__Task input__.
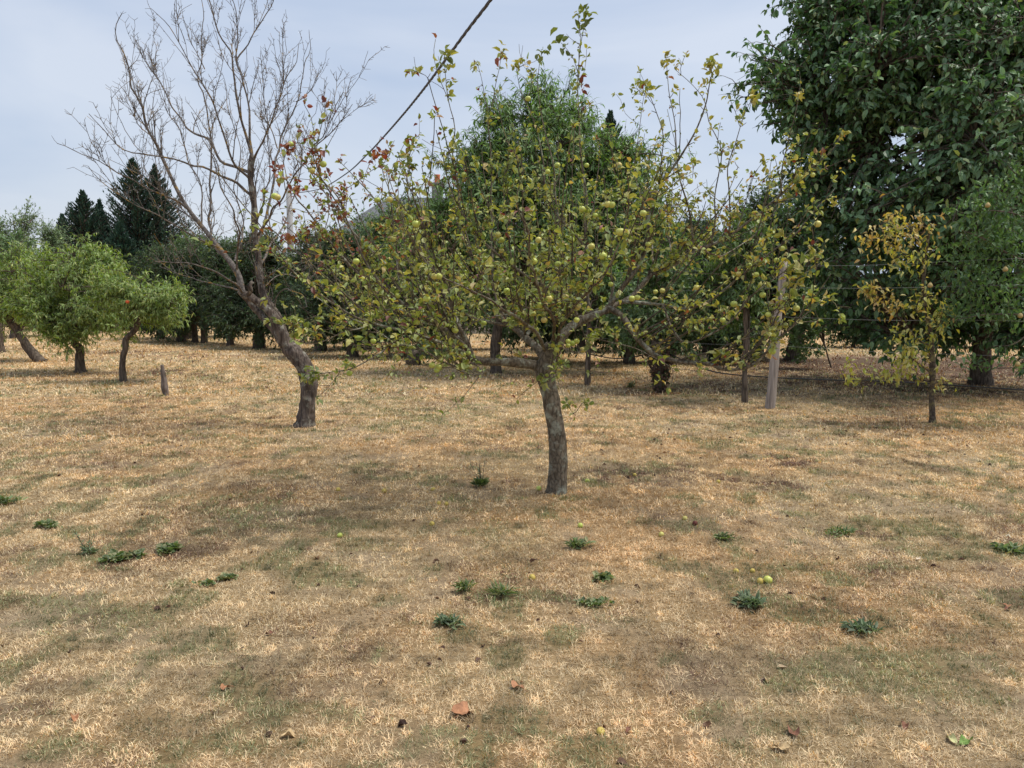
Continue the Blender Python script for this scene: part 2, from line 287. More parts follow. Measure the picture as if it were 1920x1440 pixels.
# ------------------------------------------------------------------ dry grass (uncountable)
def grass_band(geo, y0, y1, dens, ln, wd, rng):
    hw = lambda y: y * .70 + 1.8
    area = (y1 - y0) * (hw(y0) + hw(y1)); n = int(area * dens)
    y = y0 + (y1 - y0) * rng.random(n); keep = rng.random(n) < hw(y) / hw(y1); y = y[keep]; x = (rng.random(len(y)) * 2 - 1) * hw(y)
    # tuft the blades: pull roots towards jittered cell centres
    cs = .05 * (1 + y / 12)
    cx = np.floor(x / cs); cy = np.floor(y / cs); zz = np.zeros_like(cx)
    jx = (cx + _h(cx, cy, zz, 3)) * cs; jy = (cy + _h(cx, cy, zz, 4)) * cs; pull = .45 * _h(cx, cy, zz, 5)
    x = x + (jx - x) * pull; y = y + (jy - y) * pull
    g, b, s, o = cover(x, y)
    thin = rng.random(len(x)) > s * .5 * (_h(cx, cy, zz, 19) > .3)
    x, y, g, b, s, o, cx, cy = [a[thin] for a in (x, y, g, b, s, o, cx, cy)]; n = len(x)
    az = rng.random(n) * 2 * math.pi + 1.2 * _h(cx, cy, np.zeros_like(cx), 33)
    flat = rng.random(n) < .35; el = np.where(flat, np.radians(2 + 10 * rng.random(n)), np.radians(15 + 50 * rng.random(n)) + np.radians(10) * g)
    l = ln * (.5 + rng.random(n)) * (.75 + .5 * _h(cx, cy, np.zeros_like(cx), 8)); wv = wd * (.6 + .8 * rng.random(n))
    d = np.stack([np.cos(az) * np.cos(el), np.sin(az) * np.cos(el), np.sin(el)], -1); sd = np.stack([-np.sin(az), np.cos(az), np.zeros(n)], -1)
    sd = unit(sd + np.array([0, 0, 1]) * (rng.random((n, 1)) - .5) * 1.2)
    p0 = np.stack([x, y, gz(x, y) - .003], -1); bend = rng.random(n)[:, None] * .45
    m = p0 + d * (l * .5)[:, None] + np.array([0, 0, .05]) * l[:, None]; t = p0 + d * l[:, None] + (np.array([0, 0, -1.]) * bend + sd * (rng.random((n, 1)) - .5) * .7) * l[:, None] * .6
    t[:, 2] = np.maximum(t[:, 2], p0[:, 2] + .004)
    V = np.stack([p0 - sd * wv[:, None] * .5, p0 + sd * wv[:, None] * .5, m - sd * wv[:, None] * .45, m + sd * wv[:, None] * .45, t], 1)
    k = (np.arange(n) * 5)[:, None]
    r = rng.random(n); r2 = rng.random(n)
    pal = np.array([[.80, .60, .28], [.74, .52, .205], [.85, .68, .355], [.50, .33, .135], [.70, .51, .235]])
    wts = np.array([.30, .24, .15, .13, .18]); c = pal[np.searchsorted(np.cumsum(wts), r * .999)]
    og = np.clip((o - .42) * 4, 0, 1)[:, None]; c = c * (1 - og * np.array([-.02, .06, .16]))
    gm = (r2 < g * .8)[:, None]; gc = np.array([.19, .215, .075]) + (np.array([.36, .35, .13]) - np.array([.19, .215, .075])) * rng.random((n, 1)); c = np.where(gm, gc, c)
    bmk = (rng.random(n) < b * .8)[:, None]; c = np.where(bmk & ~gm, np.array([.24, .12, .065]) * (.7 + .7 * rng.random((n, 1))), c)
    cell = _h(cx, cy, np.zeros_like(cx), 12)[:, None]; drk = np.clip((fbm2(x * 7.5, y * 7.5, 131, 3) - .55) * 10, 0, 1)[:, None]
    c = c * (.72 + .5 * rng.random((n, 1))) * (.78 + .44 * cell) * (1 - .42 * drk) * (1 + .5 * np.clip((fbm2(x * 2.5, y * 4, 137, 4) - .5), -.3, .3))[:, None] * 1.0
    geo.add(V.reshape(-1, 3), np.array([[0, 1, 3, 2]]) + k, np.array([[2, 3, 4]]) + k, np.repeat(c, 5, 0))
ga = Geo()
for a in [(2.1, 3.6, 30000, .026, .0020), (3.6, 5.5, 20000, .027, .0026), (5.5, 8.5, 9000, .031, .0040), (8.5, 13, 3400, .040, .0062), (13, 20, 900, .058, .012), (20, 36, 160, .08, .022)]:
    grass_band(ga, *a, rng)
tag(ga.build('dry_grass', M_grass, smooth=False), 'dry straw coloured lawn grass with fading green patches', 'grass', kind='stuff')

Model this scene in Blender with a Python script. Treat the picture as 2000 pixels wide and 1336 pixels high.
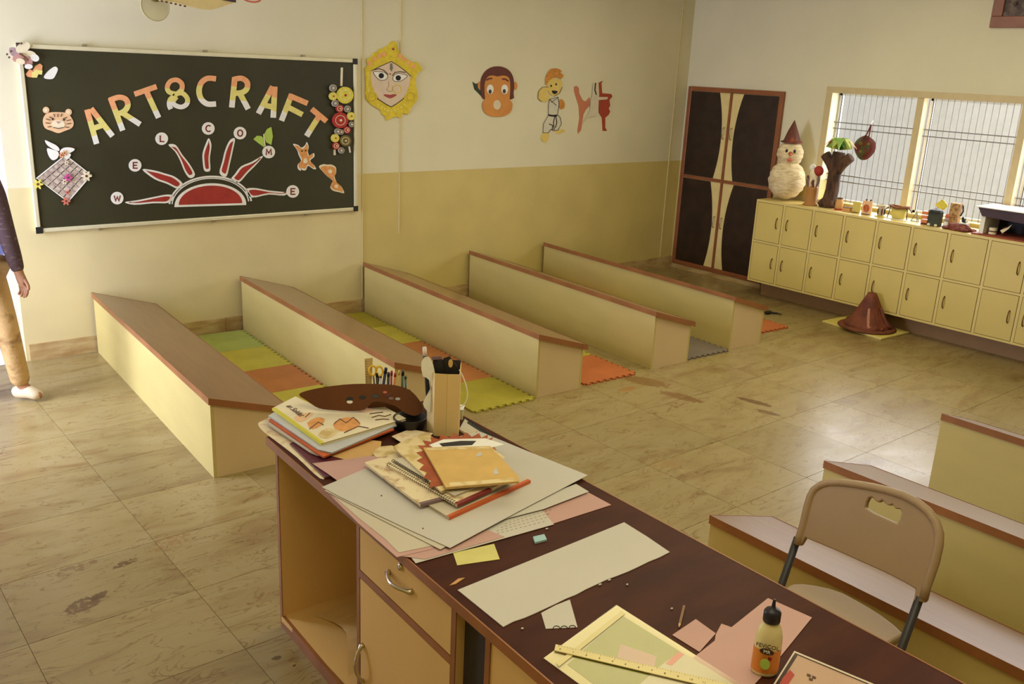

__Your task__. Transcribe all the records above word for word, without their images.

__Response__.
Continue the Blender Python script for this scene: part 2, from line 287. More parts follow. Measure the picture as if it were 1920x1440 pixels.
# ------------------------------------------------------------------ dry grass (uncountable)
def grass_band(geo, y0, y1, dens, ln, wd, rng):
    hw = lambda y: y * .70 + 1.8
    area = (y1 - y0) * (hw(y0) + hw(y1)); n = int(area * dens)
    y = y0 + (y1 - y0) * rng.random(n); keep = rng.random(n) < hw(y) / hw(y1); y = y[keep]; x = (rng.random(len(y)) * 2 - 1) * hw(y)
    # tuft the blades: pull roots towards jittered cell centres
    cs = .05 * (1 + y / 12)
    cx = np.floor(x / cs); cy = np.floor(y / cs); zz = np.zeros_like(cx)
    jx = (cx + _h(cx, cy, zz, 3)) * cs; jy = (cy + _h(cx, cy, zz, 4)) * cs; pull = .45 * _h(cx, cy, zz, 5)
    x = x + (jx - x) * pull; y = y + (jy - y) * pull
    g, b, s, o = cover(x, y)
    thin = rng.random(len(x)) > s * .5 * (_h(cx, cy, zz, 19) > .3)
    x, y, g, b, s, o, cx, cy = [a[thin] for a in (x, y, g, b, s, o, cx, cy)]; n = len(x)
    az = rng.random(n) * 2 * math.pi + 1.2 * _h(cx, cy, np.zeros_like(cx), 33)
    flat = rng.random(n) < .35; el = np.where(flat, np.radians(2 + 10 * rng.random(n)), np.radians(15 + 50 * rng.random(n)) + np.radians(10) * g)
    l = ln * (.5 + rng.random(n)) * (.75 + .5 * _h(cx, cy, np.zeros_like(cx), 8)); wv = wd * (.6 + .8 * rng.random(n))
    d = np.stack([np.cos(az) * np.cos(el), np.sin(az) * np.cos(el), np.sin(el)], -1); sd = np.stack([-np.sin(az), np.cos(az), np.zeros(n)], -1)
    sd = unit(sd + np.array([0, 0, 1]) * (rng.random((n, 1)) - .5) * 1.2)
    p0 = np.stack([x, y, gz(x, y) - .003], -1); bend = rng.random(n)[:, None] * .45
    m = p0 + d * (l * .5)[:, None] + np.array([0, 0, .05]) * l[:, None]; t = p0 + d * l[:, None] + (np.array([0, 0, -1.]) * bend + sd * (rng.random((n, 1)) - .5) * .7) * l[:, None] * .6
    t[:, 2] = np.maximum(t[:, 2], p0[:, 2] + .004)
    V = np.stack([p0 - sd * wv[:, None] * .5, p0 + sd * wv[:, None] * .5, m - sd * wv[:, None] * .45, m + sd * wv[:, None] * .45, t], 1)
    k = (np.arange(n) * 5)[:, None]
    r = rng.random(n); r2 = rng.random(n)
    pal = np.array([[.80, .60, .28], [.74, .52, .205], [.85, .68, .355], [.50, .33, .135], [.70, .51, .235]])
    wts = np.array([.30, .24, .15, .13, .18]); c = pal[np.searchsorted(np.cumsum(wts), r * .999)]
    og = np.clip((o - .42) * 4, 0, 1)[:, None]; c = c * (1 - og * np.array([-.02, .06, .16]))
    gm = (r2 < g * .8)[:, None]; gc = np.array([.19, .215, .075]) + (np.array([.36, .35, .13]) - np.array([.19, .215, .075])) * rng.random((n, 1)); c = np.where(gm, gc, c)
    bmk = (rng.random(n) < b * .8)[:, None]; c = np.where(bmk & ~gm, np.array([.24, .12, .065]) * (.7 + .7 * rng.random((n, 1))), c)
    cell = _h(cx, cy, np.zeros_like(cx), 12)[:, None]; drk = np.clip((fbm2(x * 7.5, y * 7.5, 131, 3) - .55) * 10, 0, 1)[:, None]
    c = c * (.72 + .5 * rng.random((n, 1))) * (.78 + .44 * cell) * (1 - .42 * drk) * (1 + .5 * np.clip((fbm2(x * 2.5, y * 4, 137, 4) - .5), -.3, .3))[:, None] * 1.0
    geo.add(V.reshape(-1, 3), np.array([[0, 1, 3, 2]]) + k, np.array([[2, 3, 4]]) + k, np.repeat(c, 5, 0))
ga = Geo()
for a in [(2.1, 3.6, 30000, .026, .0020), (3.6, 5.5, 20000, .027, .0026), (5.5, 8.5, 9000, .031, .0040), (8.5, 13, 3400, .040, .0062), (13, 20, 900, .058, .012), (20, 36, 160, .08, .022)]:
    grass_band(ga, *a, rng)
tag(ga.build('dry_grass', M_grass, smooth=False), 'dry straw coloured lawn grass with fading green patches', 'grass', kind='stuff')

Model this scene in Blender with a Python script. Treat the picture as 2000 pixels wide and 1336 pixels high.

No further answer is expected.